В данном случае нам неизбежно придется скорее формулировать вопросы, нежели давать ответы, открывать перспективы, нежели фиксировать результаты, и выявлять структуру взаимосвязей вместо того, чтобы анализировать детали. Восприятие понимается здесь как емкая категория, позволяющая исследевать и феномены культурной индустрии, и партитуры Новой музыки, - то есть слишком широкая для музыковедов, обычно избегающих подобной всеохватности**. По-прежнему поражающая воображение популярность музыки Малера своими масштабами, интенсивностью и продолжительностью давно доказала лживость утверждений, будто речь идет лишь о моде. Бурная и решительная переоценка этого наследия кажется особенно драматичной, если вспомнить, с каким равнодушием, даже презрением, встречали премьеры Малера самые широкие круги его современников, - внезапность этой перемены можно сравнить разве что с политическими катаклизмами самого последнего времени (а мы пишем эти строки осенью 1990 года). Если ЗО лет назад 100-летие со дня рождения Малера (в отличие от "круглых дат" Шопена, Шумана и Вольфа) даже не сочли нужным включить в список памятных дат, помещенный в календаре Союза немецких музыкантов и музыкальных педагогов1, то с определенных пор неуклонно растущее мировое признание создает впечатление, будто музыкальная общественность с подчеркнутым усердием справляет каждый очередной день рождения композитора. Начавшаяся в 6О-е годы радикальная переоценка его творчества (а во многом и оценка заново) оказалась столь значительным явлением в истории восприятия, что к ней никак не подходит тезис реабилитации бывшего изгоя.
По сравнению с Малером, такие недавно вновь "открытые" композиторы, как Чарлз Эдвард Айвз, Эдгар Варез или, скажем, Джачинто Шелси - ограничимся этими тремя именами, - остаются понятными лишь весьма узкому кругу избранных (что, разумеется, не опровергает значения их творчества) Напротив, для музыки Малера подобных ограничений не существует. В своей всеохватности она взрывает барьеры между "серьезным" и "легким" искусством, наводит мосты над пропастью между исполнителями и творцами Новой музыки, и потому, в отличие от любой другой, она воистину всеобъемлюща.

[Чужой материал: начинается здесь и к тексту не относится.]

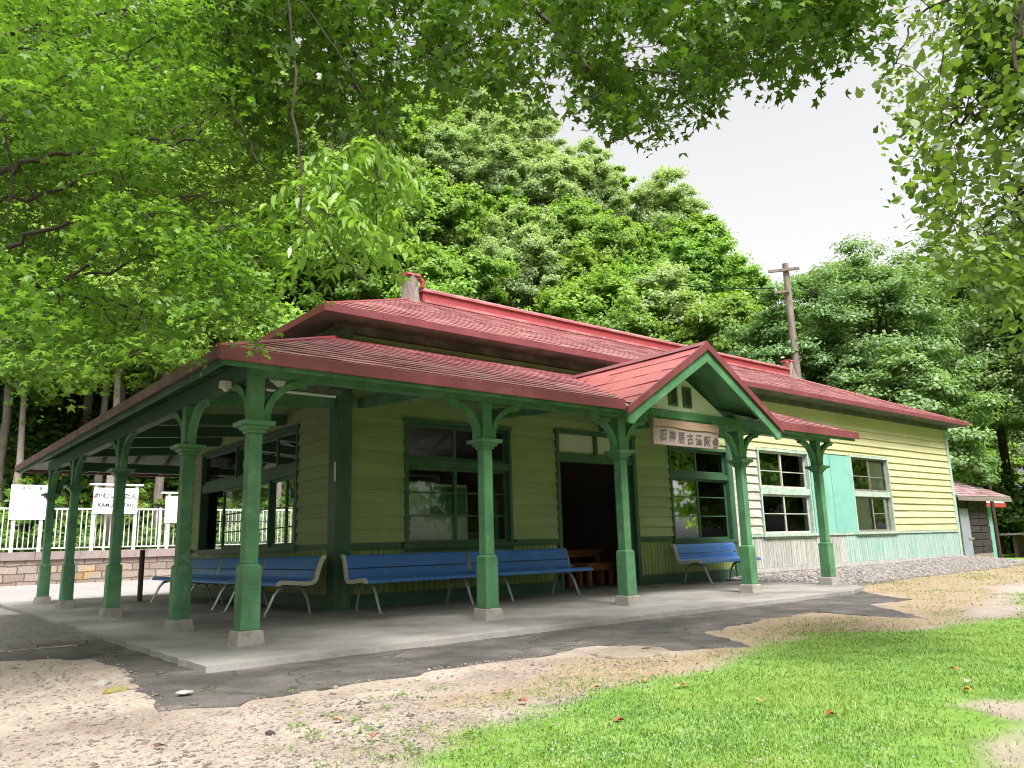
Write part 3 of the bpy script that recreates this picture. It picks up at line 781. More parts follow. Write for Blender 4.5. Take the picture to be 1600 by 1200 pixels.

Разумеется, у подобной универсальности есть свои свет лые и теневые стороны, поскольку популяризация и ком мерциализация сплетаются здесь характерным для нашей музыкальной культуры образом: организуются Малеровские фестивали; заботливо сохраняются архитектурные сооружения; мемориальные объекты, связанные с его деятельностью, восстанавливаются в первоначальном виде - напри мер, "рабочие домики" в курортных местностях*** ; устраиваются научные конференциии и съезды, издаются книги, журналы, есть и другие публикации: его произведения звучат в программах всех сколько-нибудь известных концертных залов, а каждая крупная фирма грамзаписи предлагает собственное полное собрание малеровских сочинений. Сегодня уже никого не удивишь футболками с надписью "Я люблю Малера", которые расхватывались в Калифорнии в начале 70-х годов. И тот, кто стал бы посыпать себе по этому поводу голову пеплом, фактически оспаривал бы универсальность Малера, ибо в ХХ веке музыка со столь широким радиусом действия не может существовать вне рыночных законов музыкальной жизни. Этот, по-своему беспрецедентный успех, с одной стороны, привлек более пристальное внимание к младшим представителям венского модернизма (Франц Шрекер, Александр фон Цемлинский), с другой же, совершенно незаслуженно и резко отвел благосклонность публики от таких композиторов, как Брукнер, Чайковский или Р.Штраус. Более того: этот успех грозит обернуться и против содержательности самой музыки Малера. Бернард Хайтинк, работающий уже над своим вторым полным собранием сочинений венского мастера, имел очень веские основания для того, чтобы призвать временно воздержаться от исполнения этой музыки2: точно так же Маурисио Кагель требовал в год 200-летия со дня рождения Бетховена (1970) приостановить исполнение его музыки, чтобы дать возможность регенерации притупивщемуся от пресыщения слуху. Сколь ни обоснован, однако, предъявленный Хайтинком иск, он вряд ли способен что-либо изменить - во всяком случае, способен гораздо в меньшей мере, чем дальнейший ход музыкальной истории, которая не станет ограждать наследие Малера от постоянно меняющегося слухового опыта.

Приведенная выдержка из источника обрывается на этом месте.